How to Play Rabbit in Golf

Updated March 2026 · 5 min read

The Rabbit game is a classic golf side bet that adds a fun layer of competition to any round. It's sometimes called "Chase the Rabbit" and the concept is simple: win a hole outright to "catch" the rabbit, then try to hold onto it. Whoever holds the rabbit at the end of hole 9 wins the front-nine pool, and whoever holds it at hole 18 wins the back-nine pool.

Quick Facts

What Is the Rabbit Game?

Think of the rabbit as a token that moves around the group. At the start of the round, the rabbit is "loose" — nobody has it. The first player to win a hole outright (lowest score, no ties) catches the rabbit.

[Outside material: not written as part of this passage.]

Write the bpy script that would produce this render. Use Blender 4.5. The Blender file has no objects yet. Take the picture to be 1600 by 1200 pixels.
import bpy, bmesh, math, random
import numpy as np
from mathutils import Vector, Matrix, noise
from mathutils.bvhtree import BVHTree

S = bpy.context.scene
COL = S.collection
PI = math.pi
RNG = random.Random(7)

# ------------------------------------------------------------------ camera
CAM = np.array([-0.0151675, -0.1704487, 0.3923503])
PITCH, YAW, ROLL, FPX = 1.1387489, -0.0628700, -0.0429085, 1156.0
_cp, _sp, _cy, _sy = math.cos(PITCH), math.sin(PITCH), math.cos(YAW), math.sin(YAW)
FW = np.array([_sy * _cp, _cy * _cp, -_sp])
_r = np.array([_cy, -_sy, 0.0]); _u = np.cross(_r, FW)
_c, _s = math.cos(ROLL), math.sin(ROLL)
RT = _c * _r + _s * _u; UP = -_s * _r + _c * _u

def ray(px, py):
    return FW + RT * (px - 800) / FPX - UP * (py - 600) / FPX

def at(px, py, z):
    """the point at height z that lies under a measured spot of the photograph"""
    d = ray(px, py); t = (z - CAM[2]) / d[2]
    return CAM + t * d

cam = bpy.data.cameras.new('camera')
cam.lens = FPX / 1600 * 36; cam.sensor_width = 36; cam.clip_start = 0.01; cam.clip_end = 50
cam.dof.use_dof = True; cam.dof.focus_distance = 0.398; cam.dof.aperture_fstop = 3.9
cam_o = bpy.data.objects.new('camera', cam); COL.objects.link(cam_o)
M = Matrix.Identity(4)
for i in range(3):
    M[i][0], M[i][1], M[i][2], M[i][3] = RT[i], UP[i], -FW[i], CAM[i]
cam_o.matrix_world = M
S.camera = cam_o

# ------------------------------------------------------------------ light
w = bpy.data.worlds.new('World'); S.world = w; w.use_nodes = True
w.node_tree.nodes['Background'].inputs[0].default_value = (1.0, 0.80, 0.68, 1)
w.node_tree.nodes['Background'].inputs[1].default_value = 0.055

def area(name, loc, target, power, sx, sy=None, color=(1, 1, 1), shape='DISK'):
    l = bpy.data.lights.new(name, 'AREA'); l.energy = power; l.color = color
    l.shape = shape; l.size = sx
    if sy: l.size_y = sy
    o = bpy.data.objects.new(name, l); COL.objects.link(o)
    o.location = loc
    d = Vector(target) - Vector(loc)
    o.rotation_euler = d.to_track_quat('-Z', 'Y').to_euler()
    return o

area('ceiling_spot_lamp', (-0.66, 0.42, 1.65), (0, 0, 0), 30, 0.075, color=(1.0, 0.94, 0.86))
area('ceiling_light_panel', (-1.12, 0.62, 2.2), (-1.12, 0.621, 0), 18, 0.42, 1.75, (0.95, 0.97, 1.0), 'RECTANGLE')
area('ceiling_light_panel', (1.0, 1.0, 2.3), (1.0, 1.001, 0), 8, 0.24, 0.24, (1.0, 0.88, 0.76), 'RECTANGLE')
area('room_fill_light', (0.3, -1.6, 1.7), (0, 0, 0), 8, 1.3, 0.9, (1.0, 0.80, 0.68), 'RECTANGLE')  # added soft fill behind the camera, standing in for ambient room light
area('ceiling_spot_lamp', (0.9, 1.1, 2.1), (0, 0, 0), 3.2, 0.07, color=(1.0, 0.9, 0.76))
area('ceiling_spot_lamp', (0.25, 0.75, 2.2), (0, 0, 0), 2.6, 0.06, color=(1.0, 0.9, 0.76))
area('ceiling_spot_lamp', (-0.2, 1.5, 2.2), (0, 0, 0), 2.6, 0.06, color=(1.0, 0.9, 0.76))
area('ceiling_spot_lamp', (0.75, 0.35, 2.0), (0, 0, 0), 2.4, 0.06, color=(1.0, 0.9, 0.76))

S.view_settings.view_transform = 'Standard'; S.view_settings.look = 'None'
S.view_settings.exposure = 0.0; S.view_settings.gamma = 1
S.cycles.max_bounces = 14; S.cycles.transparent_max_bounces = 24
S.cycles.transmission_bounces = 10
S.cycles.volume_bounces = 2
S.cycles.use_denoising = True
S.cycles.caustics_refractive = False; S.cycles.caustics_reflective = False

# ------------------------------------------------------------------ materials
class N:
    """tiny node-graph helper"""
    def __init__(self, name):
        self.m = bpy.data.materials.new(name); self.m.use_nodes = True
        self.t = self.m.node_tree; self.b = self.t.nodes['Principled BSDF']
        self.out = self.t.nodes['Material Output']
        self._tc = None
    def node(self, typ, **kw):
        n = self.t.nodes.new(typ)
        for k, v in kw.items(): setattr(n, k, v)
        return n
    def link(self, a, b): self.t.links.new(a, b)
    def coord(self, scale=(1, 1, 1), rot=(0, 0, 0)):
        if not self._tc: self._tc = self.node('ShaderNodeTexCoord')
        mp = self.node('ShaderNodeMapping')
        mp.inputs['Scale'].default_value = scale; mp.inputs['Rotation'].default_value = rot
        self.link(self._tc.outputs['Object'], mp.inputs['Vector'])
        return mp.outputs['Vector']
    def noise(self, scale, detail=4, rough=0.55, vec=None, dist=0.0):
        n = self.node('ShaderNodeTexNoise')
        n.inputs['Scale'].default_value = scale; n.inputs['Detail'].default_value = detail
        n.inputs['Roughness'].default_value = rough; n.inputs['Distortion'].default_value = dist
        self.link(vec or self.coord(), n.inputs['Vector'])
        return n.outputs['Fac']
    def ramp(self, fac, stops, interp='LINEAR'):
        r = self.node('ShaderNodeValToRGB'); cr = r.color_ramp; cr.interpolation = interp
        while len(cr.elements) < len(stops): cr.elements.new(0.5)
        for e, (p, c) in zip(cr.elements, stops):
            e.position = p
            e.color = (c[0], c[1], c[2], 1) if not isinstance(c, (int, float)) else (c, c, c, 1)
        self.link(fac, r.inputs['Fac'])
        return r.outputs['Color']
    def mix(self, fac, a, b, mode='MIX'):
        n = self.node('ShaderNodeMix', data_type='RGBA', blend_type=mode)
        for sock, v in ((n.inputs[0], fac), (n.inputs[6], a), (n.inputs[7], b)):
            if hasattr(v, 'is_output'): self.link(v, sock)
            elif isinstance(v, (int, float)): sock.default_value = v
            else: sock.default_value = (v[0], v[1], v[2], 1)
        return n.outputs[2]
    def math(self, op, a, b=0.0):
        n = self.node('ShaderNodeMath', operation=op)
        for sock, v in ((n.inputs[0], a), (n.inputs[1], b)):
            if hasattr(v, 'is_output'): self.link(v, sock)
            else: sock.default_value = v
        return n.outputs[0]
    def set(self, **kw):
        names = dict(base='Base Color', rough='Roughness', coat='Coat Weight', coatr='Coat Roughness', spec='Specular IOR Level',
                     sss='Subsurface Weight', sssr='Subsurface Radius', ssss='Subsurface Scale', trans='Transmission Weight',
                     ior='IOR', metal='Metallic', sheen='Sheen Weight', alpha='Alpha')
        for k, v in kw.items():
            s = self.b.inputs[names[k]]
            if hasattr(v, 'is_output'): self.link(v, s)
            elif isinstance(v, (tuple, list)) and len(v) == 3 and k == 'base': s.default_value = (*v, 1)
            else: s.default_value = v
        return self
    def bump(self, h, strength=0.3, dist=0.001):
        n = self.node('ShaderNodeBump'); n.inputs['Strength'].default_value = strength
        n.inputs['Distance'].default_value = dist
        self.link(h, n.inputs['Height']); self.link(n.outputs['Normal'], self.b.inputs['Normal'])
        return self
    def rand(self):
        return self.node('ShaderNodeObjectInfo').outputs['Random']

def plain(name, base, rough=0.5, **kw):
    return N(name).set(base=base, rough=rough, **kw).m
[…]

Here's the key: if another player wins a hole while you're holding the rabbit, the rabbit is set free — it goes back to being loose. It does not transfer directly to the new winner. The rabbit must be recaptured by winning a subsequent hole outright.

This creates great tension: the entire group is rooting against whoever has the rabbit, and even winning a hole doesn't guarantee you'll catch it — you just freed it for anyone to grab next.

How to Set Up

  1. Set the points: Each player puts a set amount into the pool (typically 2–10 points). There are two pools — one for the front nine, one for the back nine.
  2. Decide on ties: Ties don't change anything. If the hole is tied, the rabbit stays exactly as-is — still held by whoever has it, or still loose if nobody does.
  3. Front nine and back nine: The standard game plays two separate rabbits. The front-nine rabbit pays out at hole 9, then the rabbit resets to loose and a new chase begins at hole 10, paying out at hole 18.
  4. Carry over: If nobody holds the rabbit at hole 9, most groups carry that pool over to the back nine, making it worth double.
  5. Gross or net: Decide whether to use handicap strokes. Net scoring is more fair for mixed groups.

How Scoring Works

Here's a step-by-step walkthrough of how the rabbit moves:

  1. Hole 1: Player A shoots 4, everyone else shoots 5. Player A wins outright and catches the rabbit.
  2. Hole 2: Everyone ties with 4. The rabbit stays with Player A — ties change nothing.
  3. Hole 3: Player C shoots 4, Player A shoots 5. Player C wins the hole outright — the rabbit is set free! Nobody has it now. (Player C does NOT get it automatically.)
  4. Hole 4: Everyone ties again. Rabbit remains loose.
  5. Hole 5: Player B wins outright. Player B catches the freed rabbit.
  6. Holes 6–8: Ties and Player B wins. Player B keeps holding the rabbit.
  7. Hole 9: Player B still holds the rabbit — Player B wins the front-nine pool!

What Happens at the End of Each Nine?

Whoever holds the rabbit at the end of hole 9 wins the front-nine pool. Then the rabbit resets to loose and a completely new chase begins on hole 10. Whoever holds the rabbit at the end of hole 18 wins the back-nine pool.

If nobody holds the rabbit at a payout hole (it's loose), that pool goes unclaimed. Most groups carry the unclaimed pool over to the back nine, doubling its value.

Popular Variations

Direct Steal

Instead of setting the rabbit free when someone else wins, the new winner takes the rabbit directly. This keeps the rabbit in someone's possession more often, making payouts more likely.

Kill the Rabbit

If you make a birdie (or better) while someone else holds the rabbit, the rabbit is "killed" — not just freed, but eliminated. The holder loses extra points, and a new round starts. This raises the intensity dramatically.

Progressive Rabbit

The pool grows each time the rabbit is freed. If no one holds it through the nine, the value keeps increasing, creating bigger and bigger rewards.

Three Legs

A variation where you need to hold the rabbit for three consecutive holes to "close it out" and win immediately, rather than waiting until hole 9 or 18. If closed out early, a new rabbit starts for the remaining holes.

Strategy Tips

You don't need to catch it early — you need to hold it at 9 or 18. The only moments that matter are the payout holes. Catching the rabbit on hole 8 is far more valuable than catching it on hole 1.

Play defense when someone else holds it. If an opponent has the rabbit, everyone should be gunning for a win to set it free. Take a few more risks than usual.

The back nine rabbit is often worth more. If nobody holds the front nine rabbit, the carry-over pool makes the back nine extra valuable.

Ties are your friend when you have the rabbit. A tied hole means the rabbit stays put. You don't need to win — you just need to not lose.